▶ **Request**: Repeat the listing that follows, character for character, minus the pictures.

▶ **Data segment**:
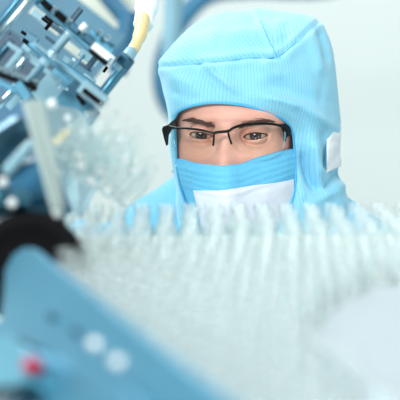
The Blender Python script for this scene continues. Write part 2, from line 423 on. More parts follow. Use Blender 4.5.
GAZE = (CAM + Vector((-.02, 0, -.06)))
for sx in (-1, 1):
    c = H(sx*31.5, EYC, 0); g = (GAZE-c).normalized()
    q = bmesh.new(); bmesh.ops.create_uvsphere(q, u_segments=48, v_segments=48, radius=ER/1000)
    rot = g.to_track_quat('Z', 'Y').to_matrix()
    vals = []
    for v in q.verts:
        ang = math.acos(max(-1, min(1, v.co.normalized().z)))       # from the gaze direction
        if ang < .55: v.co *= 1+.05*math.cos(ang/.55*PI/2)
        vals.append(min(1, ang/1.05))
    for v in q.verts: v.co = rot @ v.co + c
    e = obj('eyeball', q, M['eye'], PR, sm=True)
    at = e.data.attributes.new('iris', 'FLOAT', 'POINT')
    for i, v in enumerate(vals): at.data[i].value = v
    # lashes line on the upper lid, fine lower line
    q = bmesh.new(); pts = []; rd = []
    for k in range(25):
        t = .12+(PI-.24)*k/24; x, z = eye_out(sx, t); 
        pts.append(H(x, min(sph(sx, x, z, 12.9), front_y(x, z)+4.5)-.1, z+.15)); rd.append(.00022+.00048*math.sin(PI*k/24))
    add_tube(q, pts, rd, 8); obj('upper_lash', q, M['lash'], PR)
    q = bmesh.new(); pts = []; rd = []
    for k in range(25):
        t = -.15-(PI-.5)*k/24; x, z = eye_out(sx, t)
        pts.append(H(x, min(sph(sx, x, z, 12.6), front_y(x, z)+4.5)+.05, z)); rd.append(.00008+.00016*math.sin(PI*k/24))
    add_tube(q, pts, rd, 6); obj('lower_lash', q, M['lash'], PR)
    # eyebrow: many short hairs
    q = bmesh.new()
    for k in range(300):
        u = random.random(); wd = (3.7 if u < .6 else 3.7*(1-(u-.7)/.34)); dz = random.gauss(0, .4)*wd
        x0 = 13+36*u; z0 = 9.8+10*u**.8-2.4*max(0, u-.72)/.28 + dz
        L = random.uniform(5, 7.5); an = math.radians(42-52*u + random.uniform(-9, 9))
        x1, z1 = x0+L*math.cos(an)*.95, z0+L*math.sin(an)*.55
        ps = []
        for j in range(4):
            s = j/3; x, z = x0+(x1-x0)*s, z0+(z1-z0)*s-.6*s*s
            ps.append(H(sx*x, front_y(sx*x, z)-.25-.7*math.sin(PI*s), z))
        add_tube(q, ps, [.00017, .00021, .00016, .00004], 4)
    obj('eyebrow', q, M['hair'], PR)

# ---- hood: bag of cloth from the face opening (R) out to its widest (S) and round to the back
HC = (236, 124)
Rp = [(181, 110, 20), (192, 106, 11), (203, 103.8, 6), (215, 103, 3), (228, 103.5, 1), (241, 105, 1), (254, 108, 4), (267, 112, 10), (279, 117.5, 19), (288, 124, 27), (292.5, 133, 34), (294, 145, 38), (295, 158, 40), (295.5, 172, 38),
      (295, 186, 34), (292, 200, 28), (282, 222, 12), (262, 240, -2), (236, 246, -6), (212, 240, -2), (194, 222, 14), (185, 202, 26), (180, 186, 36), (177.5, 172, 42), (176.5, 158, 44), (176, 146, 42), (175.3, 134, 38), (175, 123, 32), (176, 115, 26)]
Sp = [(160, 74, 78), (159, 63, 82), (166, 52, 90), (178, 38, 98), (192, 25, 104), (208, 16, 108), (226, 11.5, 112), (244, 10, 114), (256, 9.5, 114), (272, 10.5, 115), (290, 11.5, 114), (306, 14, 112), (318, 20, 110), (326, 30, 108), (331, 45, 106), (334, 60, 106), (337, 80, 108), (339, 100, 108), (340.5, 120, 108),
      (340, 140, 108), (338, 160, 106), (340, 176, 102), (345, 190, 98), (350, 214, 90), (325, 250, 70), (282, 276, 50), (236, 284, 40), (200, 272, 44), (182, 240, 54), (176, 212, 60), (176, 190, 64), (172.5, 172, 66), (170, 156, 66), (169, 142, 66), (168.5, 130, 68), (168.5, 118, 70), (166, 104, 72), (162.5, 90, 75)]
def polar(tab):
    t = sorted((math.atan2(y-HC[1], x-HC[0]), x, y, d) for x, y, d in spline(tab, 720, closed=True)); return t
RT_, ST_ = polar(Rp), polar(Sp)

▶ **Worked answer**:
The Blender Python script for this scene continues. Write part 2, from line 423 on. More parts follow. Use Blender 4.5.
GAZE = (CAM + Vector((-.02, 0, -.06)))
for sx in (-1, 1):
    c = H(sx*31.5, EYC, 0); g = (GAZE-c).normalized()
    q = bmesh.new(); bmesh.ops.create_uvsphere(q, u_segments=48, v_segments=48, radius=ER/1000)
    rot = g.to_track_quat('Z', 'Y').to_matrix()
    vals = []
    for v in q.verts:
        ang = math.acos(max(-1, min(1, v.co.normalized().z)))       # from the gaze direction
        if ang < .55: v.co *= 1+.05*math.cos(ang/.55*PI/2)
        vals.append(min(1, ang/1.05))
    for v in q.verts: v.co = rot @ v.co + c
    e = obj('eyeball', q, M['eye'], PR, sm=True)
    at = e.data.attributes.new('iris', 'FLOAT', 'POINT')
    for i, v in enumerate(vals): at.data[i].value = v
    # lashes line on the upper lid, fine lower line
    q = bmesh.new(); pts = []; rd = []
    for k in range(25):
        t = .12+(PI-.24)*k/24; x, z = eye_out(sx, t); 
        pts.append(H(x, min(sph(sx, x, z, 12.9), front_y(x, z)+4.5)-.1, z+.15)); rd.append(.00022+.00048*math.sin(PI*k/24))
    add_tube(q, pts, rd, 8); obj('upper_lash', q, M['lash'], PR)
    q = bmesh.new(); pts = []; rd = []
    for k in range(25):
        t = -.15-(PI-.5)*k/24; x, z = eye_out(sx, t)
        pts.append(H(x, min(sph(sx, x, z, 12.6), front_y(x, z)+4.5)+.05, z)); rd.append(.00008+.00016*math.sin(PI*k/24))
    add_tube(q, pts, rd, 6); obj('lower_lash', q, M['lash'], PR)
    # eyebrow: many short hairs
    q = bmesh.new()
    for k in range(300):
        u = random.random(); wd = (3.7 if u < .6 else 3.7*(1-(u-.7)/.34)); dz = random.gauss(0, .4)*wd
        x0 = 13+36*u; z0 = 9.8+10*u**.8-2.4*max(0, u-.72)/.28 + dz
        L = random.uniform(5, 7.5); an = math.radians(42-52*u + random.uniform(-9, 9))
        x1, z1 = x0+L*math.cos(an)*.95, z0+L*math.sin(an)*.55
        ps = []
        for j in range(4):
            s = j/3; x, z = x0+(x1-x0)*s, z0+(z1-z0)*s-.6*s*s
            ps.append(H(sx*x, front_y(sx*x, z)-.25-.7*math.sin(PI*s), z))
        add_tube(q, ps, [.00017, .00021, .00016, .00004], 4)
    obj('eyebrow', q, M['hair'], PR)

# ---- hood: bag of cloth from the face opening (R) out to its widest (S) and round to the back
HC = (236, 124)
Rp = [(181, 110, 20), (192, 106, 11), (203, 103.8, 6), (215, 103, 3), (228, 103.5, 1), (241, 105, 1), (254, 108, 4), (267, 112, 10), (279, 117.5, 19), (288, 124, 27), (292.5, 133, 34), (294, 145, 38), (295, 158, 40), (295.5, 172, 38),
      (295, 186, 34), (292, 200, 28), (282, 222, 12), (262, 240, -2), (236, 246, -6), (212, 240, -2), (194, 222, 14), (185, 202, 26), (180, 186, 36), (177.5, 172, 42), (176.5, 158, 44), (176, 146, 42), (175.3, 134, 38), (175, 123, 32), (176, 115, 26)]
Sp = [(160, 74, 78), (159, 63, 82), (166, 52, 90), (178, 38, 98), (192, 25, 104), (208, 16, 108), (226, 11.5, 112), (244, 10, 114), (256, 9.5, 114), (272, 10.5, 115), (290, 11.5, 114), (306, 14, 112), (318, 20, 110), (326, 30, 108), (331, 45, 106), (334, 60, 106), (337, 80, 108), (339, 100, 108), (340.5, 120, 108),
      (340, 140, 108), (338, 160, 106), (340, 176, 102), (345, 190, 98), (350, 214, 90), (325, 250, 70), (282, 276, 50), (236, 284, 40), (200, 272, 44), (182, 240, 54), (176, 212, 60), (176, 190, 64), (172.5, 172, 66), (170, 156, 66), (169, 142, 66), (168.5, 130, 68), (168.5, 118, 70), (166, 104, 72), (162.5, 90, 75)]
def polar(tab):
    t = sorted((math.atan2(y-HC[1], x-HC[0]), x, y, d) for x, y, d in spline(tab, 720, closed=True)); return t
RT_, ST_ = polar(Rp), polar(Sp)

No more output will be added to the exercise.